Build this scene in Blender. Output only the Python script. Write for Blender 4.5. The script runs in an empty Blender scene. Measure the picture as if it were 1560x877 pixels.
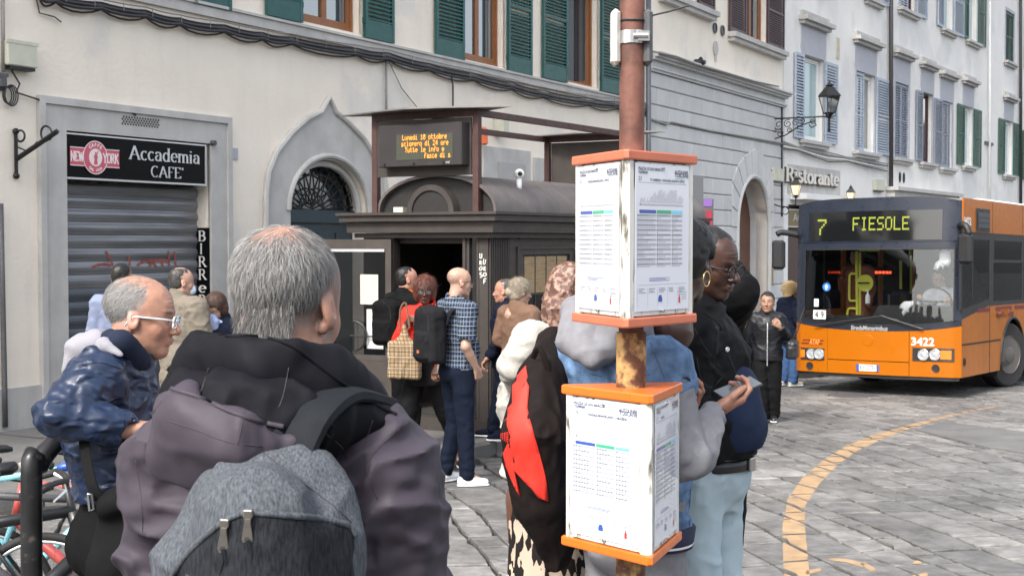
import bpy, math, random
import numpy as np
from mathutils import Vector, Matrix, Euler
from mathutils.geometry import delaunay_2d_cdt
R = math.radians
rnd = random.Random(7)
scene = bpy.context.scene
col = scene.collection

# ---------------------------------------------------------------- camera
W0, H0, FOC = 1560.0, 877.0, 2100.0
CAMZ, PITCH, SLOPE = 1.85, math.atan(72.5/2100.0), 0.02
cam_d = bpy.data.cameras.new('camera'); cam = bpy.data.objects.new('camera', cam_d); col.objects.link(cam)
cam_d.sensor_width = 36; cam_d.lens = FOC/W0*36; cam_d.clip_end = 2000; cam_d.clip_start = 0.05
cam.location = (0, 0, CAMZ); cam.rotation_euler = (R(90)-PITCH, 0, 0)
cam_d.dof.use_dof = True; cam_d.dof.focus_distance = 3.9; cam_d.dof.aperture_fstop = 20
scene.camera = cam
# ---------------------------------------------------------------- sky, sun, exposure
SUN_EL, SUN_AZ = R(46), R(212)          # azimuth clockwise from +Y
world = bpy.data.worlds.new('World'); scene.world = world; world.use_nodes = True
wn = world.node_tree.nodes; wl = world.node_tree.links
bgn = wn['Background']; sky = wn.new('ShaderNodeTexSky'); sky.sky_type = 'NISHITA'; sky.sun_disc = False
sky.sun_elevation = SUN_EL; sky.sun_rotation = SUN_AZ; sky.air_density = 1.0; sky.dust_density = 4.0; sky.ozone_density = 1.0
hs = wn.new('ShaderNodeHueSaturation'); hs.inputs['Saturation'].default_value = 0.42
wl.new(sky.outputs[0], hs.inputs['Color']); wl.new(hs.outputs[0], bgn.inputs[0]); bgn.inputs[1].default_value = 0.15
sl = bpy.data.lights.new('sun', 'SUN'); sl.energy = 1.3; sl.angle = R(10); sl.color = (1, .955, .89)
sun = bpy.data.objects.new('sun', sl); col.objects.link(sun)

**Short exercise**
Leave out the pictures and print every line of the data exactly.

**Task output**
Build this scene in Blender. Output only the Python script. Write for Blender 4.5. The script runs in an empty Blender scene. Measure the picture as if it were 1560x877 pixels.
import bpy, math, random
import numpy as np
from mathutils import Vector, Matrix, Euler
from mathutils.geometry import delaunay_2d_cdt
R = math.radians
rnd = random.Random(7)
scene = bpy.context.scene
col = scene.collection

# ---------------------------------------------------------------- camera
W0, H0, FOC = 1560.0, 877.0, 2100.0
CAMZ, PITCH, SLOPE = 1.85, math.atan(72.5/2100.0), 0.02
cam_d = bpy.data.cameras.new('camera'); cam = bpy.data.objects.new('camera', cam_d); col.objects.link(cam)
cam_d.sensor_width = 36; cam_d.lens = FOC/W0*36; cam_d.clip_end = 2000; cam_d.clip_start = 0.05
cam.location = (0, 0, CAMZ); cam.rotation_euler = (R(90)-PITCH, 0, 0)
cam_d.dof.use_dof = True; cam_d.dof.focus_distance = 3.9; cam_d.dof.aperture_fstop = 20
scene.camera = cam
# ---------------------------------------------------------------- sky, sun, exposure
SUN_EL, SUN_AZ = R(46), R(212)          # azimuth clockwise from +Y
world = bpy.data.worlds.new('World'); scene.world = world; world.use_nodes = True
wn = world.node_tree.nodes; wl = world.node_tree.links
bgn = wn['Background']; sky = wn.new('ShaderNodeTexSky'); sky.sky_type = 'NISHITA'; sky.sun_disc = False
sky.sun_elevation = SUN_EL; sky.sun_rotation = SUN_AZ; sky.air_density = 1.0; sky.dust_density = 4.0; sky.ozone_density = 1.0
hs = wn.new('ShaderNodeHueSaturation'); hs.inputs['Saturation'].default_value = 0.42
wl.new(sky.outputs[0], hs.inputs['Color']); wl.new(hs.outputs[0], bgn.inputs[0]); bgn.inputs[1].default_value = 0.15
sl = bpy.data.lights.new('sun', 'SUN'); sl.energy = 1.3; sl.angle = R(10); sl.color = (1, .955, .89)
sun = bpy.data.objects.new('sun', sl); col.objects.link(sun)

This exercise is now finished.